What is the best way to analyse a large dataset with similar records?

Question

Hi,

Currently I am loooking for a way to develop an algorithm which is supposed to analyse a large dataset (about 600M records). The records have parameters "calling party", "called party", "call duration" and I would like to create a graph of weighted connections among phone users.

The whole dataset consists of similar records - people mostly talk to their friends and don't dial random numbers but occasionaly a person calls "random" numbers as well. For analysing the records I was thinking about the following logic:

1. create an array of numbers to indicate the which records (row number) have already been scanned.
2. start scanning from the first line and for the first line combination "calling party", "called party" check for the same combinations in the database sum the call durations and divide the result by the sum of all call durations add the numbers of summed lines into the array created at the beginning
3. check the array if the next record number has already been summed if it has already been summed then skip the record, else perform step 2

I would appreciate if anyone of you suggested any improvement of the logic described above.

p.s. the edges are directed therefore the (calling party, called party) is not equal to (called party, calling party)

Although the fact is not programming related I would like to emphasize that due to law and respect for user privacy all the informations that could possibly reveal the user identity have been hashed before the analysis.

Answer 1

As always with large datasets the more information you have about the distribution of values in them the better you can tailor an algorithm. For example, if you knew that there were only, say, 1000 different telephone numbers to consider you could create a 1000x1000 array into which to write your statistics.

Your first step should be to analyse the distribution(s) of data in your dataset.

In the absence of any further information about your data I'm inclined to suggest that you create a hash table. Read each record in your 600M dataset and calculate a hash address from the concatenation of calling and called numbers. Into the table at that address write the calling and called numbers (you'll need them later, and bear in mind that the hash is probably irreversible), add 1 to the number of calls and add the duration to the total duration. Repeat 600M times.

Now you have a hash table which contains the data you want.

Answer 2

Since there are 600 M records, it seems to be large enough to leverage a database (and not too large to require a distributed Database). So, you could simply load this into a DB (MySQL, SQLServer, Oracle, etc) and run the following queries:

select calling_party, called_party, sum(call_duration), avg(call_duration), min(call_duration), max (call_duration), count(*) from call_log group by calling_party, called_party order by 7 desc

That would be a start.

Next, you would want to run some Association analysis (possibly using Weka), or perhaps you would want to analyze this information as cubes (possibly using Mondrian/OLAP). If you tell us more, we can help you more.

Algorithmically, what the DB is doing internally is similar to what you would do yourself programmatically:

1. Scan each record
2. Find the record for each (calling_party, called_party) combination, and update its stats.

A good way to store and find records for (calling_party, called_party) would be to use a hashfunction and to find the matching record from the bucket.

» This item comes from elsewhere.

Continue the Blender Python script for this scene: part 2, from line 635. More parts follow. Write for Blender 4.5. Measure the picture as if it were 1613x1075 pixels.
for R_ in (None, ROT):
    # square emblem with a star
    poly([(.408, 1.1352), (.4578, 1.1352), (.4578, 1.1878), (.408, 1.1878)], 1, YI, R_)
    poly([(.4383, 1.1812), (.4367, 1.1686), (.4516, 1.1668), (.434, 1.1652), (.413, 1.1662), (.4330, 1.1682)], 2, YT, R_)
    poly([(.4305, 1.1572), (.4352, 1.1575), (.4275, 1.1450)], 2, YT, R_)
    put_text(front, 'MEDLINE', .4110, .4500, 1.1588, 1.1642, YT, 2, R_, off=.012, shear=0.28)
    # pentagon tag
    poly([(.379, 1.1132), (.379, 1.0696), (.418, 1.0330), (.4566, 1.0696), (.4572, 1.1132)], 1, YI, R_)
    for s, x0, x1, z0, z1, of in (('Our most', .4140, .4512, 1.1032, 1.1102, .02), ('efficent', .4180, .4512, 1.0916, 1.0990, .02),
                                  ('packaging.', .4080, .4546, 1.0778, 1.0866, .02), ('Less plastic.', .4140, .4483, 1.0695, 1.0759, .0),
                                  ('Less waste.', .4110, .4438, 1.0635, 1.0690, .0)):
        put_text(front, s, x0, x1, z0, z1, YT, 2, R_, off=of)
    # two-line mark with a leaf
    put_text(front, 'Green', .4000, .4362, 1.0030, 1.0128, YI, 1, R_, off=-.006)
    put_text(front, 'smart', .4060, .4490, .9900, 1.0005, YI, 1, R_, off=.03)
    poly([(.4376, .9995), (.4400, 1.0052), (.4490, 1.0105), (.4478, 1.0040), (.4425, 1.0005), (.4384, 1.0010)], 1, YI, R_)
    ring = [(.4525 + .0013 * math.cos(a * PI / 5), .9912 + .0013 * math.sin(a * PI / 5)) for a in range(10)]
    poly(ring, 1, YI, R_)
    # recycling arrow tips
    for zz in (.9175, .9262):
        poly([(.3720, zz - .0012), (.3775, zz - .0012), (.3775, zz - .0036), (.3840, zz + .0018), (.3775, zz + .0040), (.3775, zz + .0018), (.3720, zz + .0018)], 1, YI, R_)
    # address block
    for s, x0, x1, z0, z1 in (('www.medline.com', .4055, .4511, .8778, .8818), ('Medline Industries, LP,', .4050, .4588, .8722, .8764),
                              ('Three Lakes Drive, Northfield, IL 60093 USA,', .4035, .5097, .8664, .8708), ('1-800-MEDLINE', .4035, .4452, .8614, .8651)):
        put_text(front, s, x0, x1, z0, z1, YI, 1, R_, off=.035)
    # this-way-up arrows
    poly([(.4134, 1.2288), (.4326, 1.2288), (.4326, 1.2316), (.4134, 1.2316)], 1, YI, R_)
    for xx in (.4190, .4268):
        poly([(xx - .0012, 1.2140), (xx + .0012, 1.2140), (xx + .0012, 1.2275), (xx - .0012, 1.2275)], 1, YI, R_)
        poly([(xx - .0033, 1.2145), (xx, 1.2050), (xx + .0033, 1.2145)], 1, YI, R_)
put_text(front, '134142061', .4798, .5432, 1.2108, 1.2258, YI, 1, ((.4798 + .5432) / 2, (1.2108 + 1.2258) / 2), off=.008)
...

Althought it may be tempting to create a two dimensional array for (calling_party, called_party), that will he a very sparse array (very wasteful).

Answer 3

1. How often will you need to perform this analysis? If this is a large, unique dataset and thus only once or twice - don't worry too much about the performance, just get it done, e.g. as Amrinder Arora says by using simple, existing tooling you happen to know.
2. You really want more information about the distribution as High Performance Mark says. For starters, it's be nice to know the count of unique phone numbers, the count of unique phone number pairs, and, the mean, variance and maximum of the count of calling/called phone numbers per unique phone number.
3. You really want more information about the analysis you want to perform on the result. For instance, are you more interested in holistic statistics or identifying individual clusters? Do you care more about following the links forward (determining who X frequently called) or following the links backward (determining who X was frequently called by)? Do you want to project overviews of this graph into low-dimensional spaces, i.e. 2d? Should be easy to indentify indirect links - e.g. X is near {A, B, C} all of whom are near Y so X is sorta near Y?

If you want fast and frequently adapted results, then be aware that a dense representation with good memory & temporal locality can easily make a huge difference in performance. In particular, that can easily outweigh a factor ln N in big-O notation; you may benefit from a dense, sorted representation over a hashtable. And databases? Those are really slow. Don't touch those if you can avoid it at all; they are likely to be a factor 10000 slower - or more, the more complex the queries are you want to perform on the result.

Answer 4

Just sort records by "calling party" and then by "called party". That way each unique pair will have all its occurrences in consecutive positions. Hence, you can calculate the weight of each pair (calling party, called party) in one pass with little extra memory.

For sorting, you can sort small chunks separately, and then do a N-way merge sort. That's memory efficient and can be easily parallelized.